Selain itu, A sempat menyampaikan keinginan untuk mengikuti les musik, meski rencana tersebut belum sempat terwujud.
Gambaran serupa juga disampaikan oleh warga di lingkungan tempat tinggal keluarga Maman Suherman.
Gina (nama samaran), yang telah bertetangga selama tujuh tahun, mengenal keluarga tersebut sebagai sosok yang ramah dan bersahaja.
"Haji Maman sosok yang baik banget. Dia menyapa kalau lewat. Misalnya pas ketemu, walaupun di dalam mobil dia buka jendela, 'Bu, permisi Bu'," kata Gina kepada Tribunnews.com, Kamis (18/12/2025).
Menurut Gina, A juga dikenal sebagai anak yang sopan dan santun. Ia terbiasa menyapa orang yang lebih tua dengan anggukan kepala.
Bahkan, meski usianya belum genap 10 tahun, A memiliki kebiasaan rutin salat Subuh berjamaah di masjid bersama sang ayah.
"Emang Pak Haji (Maman) salat enggak pernah ketinggalan. Dia sama anaknya yang paling kecil (A) itu sering jalan lewat sini, mau shalat subuh ke masjid," ungkap Gina.

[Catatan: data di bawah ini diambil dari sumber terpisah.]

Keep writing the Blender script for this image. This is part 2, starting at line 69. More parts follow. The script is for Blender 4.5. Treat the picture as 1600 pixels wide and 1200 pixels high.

Kesaksian tersebut dibenarkan oleh Ketua RT setempat, Istianto (65), yang kerap melihat kebersamaan ayah dan anak itu di masjid.
"Pak Maman itu sama anaknya (MAHM) suka shalat subuh berjemaah di masjid, terutama pas si anaknya itu masih kecil ya," kata Istianto, Kamis.
"Ya sekarang juga masih. Anaknya itu di masjid, shalat subuh, shalat Jumat juga," lanjutnya.
Kasus kematian anak politisi Partai Keadilan Sejahtera (PKS) Maman Suherman memantik respons Pakar Psikologi Forensik, Reza Indragiri.
Reza menduga, korban berinisial MAHM (9) yang ditemukan bersimbah darah di rumahnya kawasan Perumahan Bukit Baja Sejahtera (BBS), Cilegon, Banten, Selasa (16/12/2025) ini bukan target utama pembunuhan.
"Boleh jadi orang yang menghabisi korban tidak sungguh-sungguh menjadikan korban sebagai target aksinya," kata Reza, dikutip dari tayangan YouTube Kompas TV, Jumat (19/12/2025).
Ia menduga, sebenarnya pelaku mengincar orang sekitar korban, seperti orang tuanya.
Akan tetapi, karena pelaku tak bisa melakukan itu kepada orang tua korban, bocah itu kemudian dijadikan objek pengganti.
"Namun karena tidak mungkin melakukan serangan secara frontal terhadap orang tua korban, maka korban dijadikan sebagai objek pengganti atau subtitusi," ungkapnya.
Reza menjelaskan, antara perilaku dengan motif dalam kasus ini belum tentu linier.
"Bahwa sekali lagi belum tentu orang yang menghabisi korban adalah orang yang sungguh-sungguh punya kepentingan bagi meninggalnya korban."
"Tetapi pihak yang menjadi kepentingan pelaku adalah pihak lain, namun karena tidak bisa mencapai pihak tersebut, maka dicarilah pihak pengganti yang dalam hal ini adalah korban," jelasnya.
Terkait korban yang kemungkinan dijadikan korban pengganti, Reza mengurai alasannya.
Dikatakannya, anak-anak termasuk dalam kelompok rentan menjadi korban kejahatan.
Sebab, mereka lemah secara fisik, lemah secara psikis, dan mungkin juga lemah secara sosial.